Le communisme libertaire
Le communisme libertaire, c’est la tentative d’allier l’égalité matérielle du communisme avec la liberté politique de l’anarchisme. Pas de chef, pas de parti-guide : des collectifs, des conseils, du partage.
Aujourd’hui, l’UCL (Union Communiste Libertaire) fait vivre ce courant en France. Groupes locaux, journaux, actions de terrain, et bientôt, une conférence à la librairie libertaire La Plume Noire à Lyon, le 26 avril. Le sujet ? Le communisme libertaire, son histoire, son futur. On y parlera entraide, autogestion, révolution.
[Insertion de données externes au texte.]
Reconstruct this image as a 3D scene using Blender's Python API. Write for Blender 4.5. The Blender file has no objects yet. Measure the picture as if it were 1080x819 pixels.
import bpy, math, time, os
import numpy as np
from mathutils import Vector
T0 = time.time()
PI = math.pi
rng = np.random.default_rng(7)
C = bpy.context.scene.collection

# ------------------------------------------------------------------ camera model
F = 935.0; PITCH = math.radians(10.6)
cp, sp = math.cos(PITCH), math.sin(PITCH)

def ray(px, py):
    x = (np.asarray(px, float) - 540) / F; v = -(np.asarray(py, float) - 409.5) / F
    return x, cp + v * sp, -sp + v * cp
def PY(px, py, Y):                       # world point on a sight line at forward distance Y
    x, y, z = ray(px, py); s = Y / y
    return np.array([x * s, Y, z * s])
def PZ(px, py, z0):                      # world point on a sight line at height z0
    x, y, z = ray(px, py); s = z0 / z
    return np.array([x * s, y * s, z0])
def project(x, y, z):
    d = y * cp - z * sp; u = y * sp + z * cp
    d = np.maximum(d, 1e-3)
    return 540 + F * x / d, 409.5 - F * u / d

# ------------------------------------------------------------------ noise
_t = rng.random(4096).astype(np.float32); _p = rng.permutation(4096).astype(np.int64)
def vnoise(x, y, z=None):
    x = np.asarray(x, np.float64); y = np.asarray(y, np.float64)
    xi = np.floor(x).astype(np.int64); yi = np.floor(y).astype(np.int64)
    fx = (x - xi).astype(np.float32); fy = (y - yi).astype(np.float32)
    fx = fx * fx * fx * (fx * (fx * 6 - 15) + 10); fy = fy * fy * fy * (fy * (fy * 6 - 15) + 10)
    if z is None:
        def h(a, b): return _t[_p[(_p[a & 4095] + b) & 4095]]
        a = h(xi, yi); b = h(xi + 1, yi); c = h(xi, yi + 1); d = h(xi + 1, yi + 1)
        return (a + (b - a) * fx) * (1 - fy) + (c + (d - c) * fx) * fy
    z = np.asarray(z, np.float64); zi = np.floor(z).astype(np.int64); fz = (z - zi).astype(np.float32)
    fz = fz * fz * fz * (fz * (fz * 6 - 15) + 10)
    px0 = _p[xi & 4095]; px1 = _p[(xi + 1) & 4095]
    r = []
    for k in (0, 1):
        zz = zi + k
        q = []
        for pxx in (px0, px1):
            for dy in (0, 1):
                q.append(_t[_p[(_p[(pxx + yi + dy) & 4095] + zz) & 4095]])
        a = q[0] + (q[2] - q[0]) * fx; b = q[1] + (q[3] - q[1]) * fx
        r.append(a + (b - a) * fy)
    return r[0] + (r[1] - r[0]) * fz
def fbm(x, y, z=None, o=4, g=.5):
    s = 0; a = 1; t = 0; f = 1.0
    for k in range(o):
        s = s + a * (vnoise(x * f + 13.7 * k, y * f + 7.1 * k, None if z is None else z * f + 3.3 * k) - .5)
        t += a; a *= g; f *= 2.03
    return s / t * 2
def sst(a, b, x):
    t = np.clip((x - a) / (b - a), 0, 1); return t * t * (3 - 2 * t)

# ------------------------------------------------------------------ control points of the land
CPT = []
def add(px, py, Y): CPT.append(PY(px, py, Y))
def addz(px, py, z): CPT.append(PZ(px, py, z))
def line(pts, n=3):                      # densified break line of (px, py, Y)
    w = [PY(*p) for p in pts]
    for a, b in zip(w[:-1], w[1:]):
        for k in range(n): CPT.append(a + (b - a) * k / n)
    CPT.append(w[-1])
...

Caladois, caladoises : on y est les bienvenue !
Une autre politique est possible – elle existe déjà
Tout ce petit monde, bien que souvent marginalisé, ignoré par les chaînes d’info et les partis bien peignés, prouve que la politique ne se résume pas à voter tous les cinq ans pour choisir son bourreau préféré. La politique, la vraie, c’est celle qui se construit à la base, entre voisin·es, collègues, camarades. C’est celle qui rêve et qui agit.
Alors oui, nous sommes radicaux. Oui, nous sommes intransigeants. Parce que le système, lui, ne fait pas dans la dentelle. Aujourd’hui, on voudrait nous faire croire que ce monde – marchandisé, hiérarchisé, autoritaire – est le seul possible. Que l’exercice du pouvoir est inévitable, que les gouvernements ne peuvent que colmater les brèches d’un navire qui prend l’eau, en traitant ses injustices comme des bugs passagers au lieu d’y voir les symptômes d’un système malade. Mais ce monde n’est pas une fatalité. Il n’est pas une fin de l’histoire. Un autre monde ne se contente pas d’être possible : il existe déjà, par fragments, dans les failles, dans les marges, dans les cabanes et les usines récupérées, dans les assemblées populaires et les grèves féministes, dans les mains calleuses de celles et ceux qui refusent de plier. Nos rêves sont grands, nos moyens parfois petits, mais notre héritage est immense. Et surtout, il est vivant. Grâce à vous. Grâce à nous.
Merci aux lutteur·euses d’hier, et à celles et ceux d’aujourd’hui. Merci de prouver que l’égalité peut remplacer l’autorité. Merci de faire exister ce monde que beaucoup croient impossible.
Et à tous ceux et celles qui me lisent : vous aussi, vous en êtes.